@wallstreetcappers
Well if you remember Trump increased the denial rate in his first term to, eventually, over quadruple what it had been in the previous several years.
But then several groups took him to court and had the policies overturned using a quasi-anti-immigration stance coupled with a lack of skilled citizens, etc. The denial rate then returned to their previous lows and stayed that way through the Biden administration, because they refused to address the issue.
Congress and the courts simply did not want to address this and wanted to deny Trump this tactic. They are also beholden to the few big businesses that use the overwhelming majority of these visas for workers.
There is absolutely a dearth of STEM-skilled citizens. This is because they do not go into these fields as much for many reasons. Whereas, by definition, the visa-students and workers are almost solely going into them.
There have been many programs at the lower-education levels that have tried to encourage kids to get into these fields. But this has not been effective enough. With these fields growing, the demand for skilled folks in these fields is simply going to continue to out-strip the supply if something is not done.
It is very hard to get kids interested in something that is boring to them even if the upside is more money and better opportunities. They are already too far behind the other countries that put a huge emphasis on STEM areas and education overall.

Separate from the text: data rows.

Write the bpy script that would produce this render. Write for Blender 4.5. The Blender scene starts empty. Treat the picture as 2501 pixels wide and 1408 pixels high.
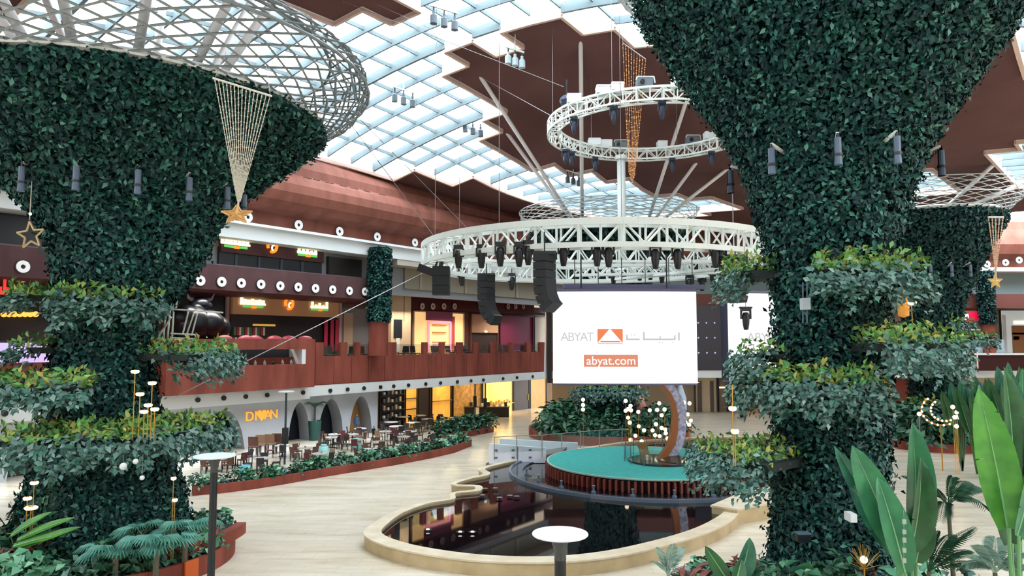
import bpy, math, random
import numpy as np
from math import sin, cos, pi, radians, atan2, sqrt, hypot
from mathutils import Vector, Matrix
R = random.Random(7)
NR = np.random.default_rng(11)
S = bpy.context.scene
COL = S.collection

# ------------------------------------------------------------------ camera, sky, exposure
F = 1750.0
PITCH = math.atan((835 - 704) / F)
EYE = 7.8
cam = bpy.data.cameras.new('camera')
cam.sensor_width = 36
cam.lens = F / 2501 * 36
cam.clip_end = 600
camo = bpy.data.objects.new('camera', cam)
camo.location = (0, 0, EYE)
camo.rotation_euler = (pi / 2 + PITCH, 0, 0)
COL.objects.link(camo)
S.camera = camo
S.view_settings.view_transform = 'Standard'
S.view_settings.look = 'None'
S.view_settings.gamma = 1.0
S.view_settings.use_curve_mapping = False
S.view_settings.exposure = 0.0
try:
    S.cycles.max_bounces = 5
    S.cycles.diffuse_bounces = 3
    S.cycles.adaptive_threshold = 0.02
    S.cycles.glossy_bounces = 3
    S.cycles.transparent_max_bounces = 6
    S.cycles.caustics_reflective = False
    S.cycles.caustics_refractive = False
    S.cycles.sample_clamp_indirect = 6.0
except Exception:
    pass
SKY = 9.8
w = bpy.data.worlds.new('overcast_sky')
S.world = w
w.use_nodes = True
bg = w.node_tree.nodes['Background']
bg.inputs[0].default_value = (0.86, 0.95, 1.0, 1)
bg.inputs[1].default_value = SKY


def ray(px, py):
    u = (px - 1250.5) / F
    v = -(py - 704) / F
    dy = cos(PITCH) - v * sin(PITCH)
    return u / dy, (sin(PITCH) + v * cos(PITCH)) / dy


def at(px, py, d):
    a, b = ray(px, py)
    return Vector((a * d, d, EYE + b * d))


def on(px, py, z=0.0):
    a, b = ray(px, py)
    d = (z - EYE) / b
    return Vector((a * d, d, z))


# ------------------------------------------------------------------ materials
def lin(h):
    h = h.lstrip('#')
    o = []
    for i in (0, 2, 4):
        c = int(h[i:i + 2], 16) / 255
        o.append(c / 12.92 if c <= 0.04045 else ((c + 0.055) / 1.055) ** 2.4)
    return (*o, 1)


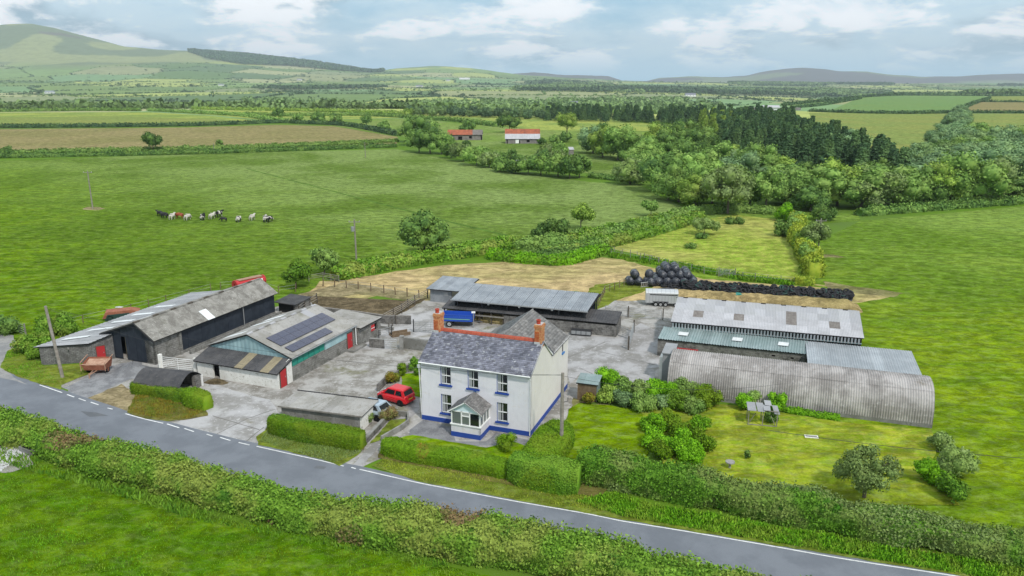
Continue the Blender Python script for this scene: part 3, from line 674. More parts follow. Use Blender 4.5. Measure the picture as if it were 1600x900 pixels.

I did not agree with the restrictions that much when Trump did it the first time. I understand he was using any and all tools he felt he could to address the immigration problem. He might have actually felt it would help jumpstart the folks to get into the available fields and jobs that would open up.
But I think it really hurts the companies, the country, the economy, and the students overall to do this right now without a backfill of qualified folks.
Otherwise, you get into the same situation where the DEI programs have a perception of lowering the level of skillset. Then you couple that with a sense of the education standard in the USA having been lowered so much already and you have a longterm problem.
I agree that something must be done if these jobs are to stay in the USA and are to be supplied by USA citizens.
Much more has to be done. I think it needs to be a multi-pronged approach. But the bottomline is that if you cannot encourage folks to be interested in the fields and elite enough in them -- the companies simply lag behind if the cannot go elsewhere for workers.
It is the polar opposite of the folks that WANT the lower-skilled illegal workers to come to the USA to pay them lower wages. BUT they do NOT want the higher-skilled workers to legally come to the country to pay them lower wages. Some jobs they claim they do not want to do (but really will and do); other jobs they claim they would do if allowed (but are not trying to and are not skilled enough and do not do). These folks are generally the same people that openly want illegal workers to pay cheap (where citizens would be a drop in efficiency) but do not want legal workers to pay cheap in fields (where there would be a rise in overall efficiency).
Many, many parts of this multi-layered issue(s) need to be addressed at several levels.
But jumping right in and denying the visas is not the right way to go to me.